Londres (awp/afp) – Plus de quatre ans après l’entrée en vigueur du Brexit, le Royaume-Uni a esquivé une partie des droits de douane américains qui ont frappé l’Union européenne (UE), mais Londres fait profil bas, espérant décrocher un accord encore plus favorable avec Washington.
Les annonces du président américain Donald Trump mercredi soir “placent le Royaume-Uni dans une position relativement meilleure que, par exemple, l’UE”, s’est félicité jeudi matin le ministre britannique du Commerce, Jonathan Reynolds, sur Sky News.
Londres s’est en effet vu imposer des droits de douane de 10%, le niveau le plus faible annoncé, notamment en comparaison de l’Union européenne (20%) ou de la Chine (34%).
“Il s’agit d’une +victoire+ dans la mesure où la situation (du Royaume-Uni) serait pire si le pays était resté dans l’UE”, mais dans cette situation “tout le monde y perd” en réalité, affirme auprès de l’AFP Jonathan Portes, économiste au King’s College de Londres.
Les conservateurs, actuellement dans l’opposition, n’ont pas manqué l’occasion d’interpeller le gouvernement au Parlement pour rappeler qu’ils étaient à la tête du pays au moment du Brexit.
“J’espère que (les députés travaillistes) auront la décence de regretter les 48 fois où ils ont voté pour rester dans l’Europe et de nous remercier d’avoir mené à bien le Brexit”, a ainsi ironisé Andrew Griffith, responsable conservateur pour le Commerce.
Pas de traitement spécial
De son côté, M. Reynolds a assuré que l’annonce de droits de douane relativement plus faibles “justifie l’approche pragmatique adoptée par le gouvernement” travailliste, qui n’a à ce stade, contrairement à l’UE, pas annoncé de mesures de rétorsion contre Washington – même s’il lance une consultation sur une éventuelle riposte.
Mais Londres n’a pas bénéficié d’un “traitement spécial” assure M. Portes. Le pays a bénéficié selon lui du fait qu’il “n’a pas d’excédent commercial avec les États-Unis” et se retrouve donc placé dans la tranche la plus basse des droits de douane.
Le gouvernement britannique se garde d’ailleurs de tout triomphalisme. “Il est clair que les décisions prises par les États-Unis auront un impact économique” sur le pays, a prévenu jeudi le Premier ministre britannique Keir Starmer lors d’une rencontre avec des chefs d’entreprises à Downing Street.
Mais Londres espère encore améliorer son sort auprès de Washington et négocie d’arrache-pied avec les Américains depuis plusieurs semaines pour tenter de décrocher le graal: un accord qui pourrait supprimer tout ou partie des droits de douane.
Cette idée, rendue possible par le Brexit, remonte à la visite fin février à Washington du Premier ministre travailliste Keir Starmer. Donald Trump avait évoqué un accord “dans lequel les droits de douane ne seraient pas nécessaires”.

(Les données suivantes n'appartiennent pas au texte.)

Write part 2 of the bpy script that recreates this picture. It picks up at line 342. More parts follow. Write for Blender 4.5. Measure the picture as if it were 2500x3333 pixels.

Les deux dirigeants entretiennent des relations cordiales depuis le retour au pouvoir de l’Américain, que le gouvernement britannique a toujours pris soin d’épargner dans ses commentaires.
Washington ou Bruxelles?
Mais les États-Unis ne sont que le deuxième partenaire commercial de Londres, loin derrière l’UE, et une question revient souvent: Londres devra-t-il choisir entre Washington et Bruxelles?
Le gouvernement britannique assure pouvoir dialoguer avec les deux camps mais les économistes préviennent que des concessions trop importantes à Washington pourraient refroidir ses partenaires européens.
“Il serait préférable pour l’instant de poursuivre une relation commerciale plus approfondie avec l’UE pour compenser le coût économique” des droits de douane américains, argumente David Henig, du Centre européen pour la politique économique internationale.
Si le gouvernement britannique a fait preuve de flegme jusqu’ici face aux Etats-Unis, le gouvernement rappelle régulièrement que toutes les options (et donc d’éventuelles représailles) sont sur la table.
Faisant monter la pression d’un cran jeudi, il a lancé “un appel à contributions sur les implications pour les entreprises britanniques d’éventuelles mesures de rétorsion” aux droits de douane de Washington, qui court jusqu’au 1er mai.
“Si nous sommes en mesure de conclure un accord économique avec les États-Unis qui lève les droits de douane qui ont été imposés à nos industries”, cette démarche “sera suspendue”, a toutefois assuré M. Reynolds devant le Parlement.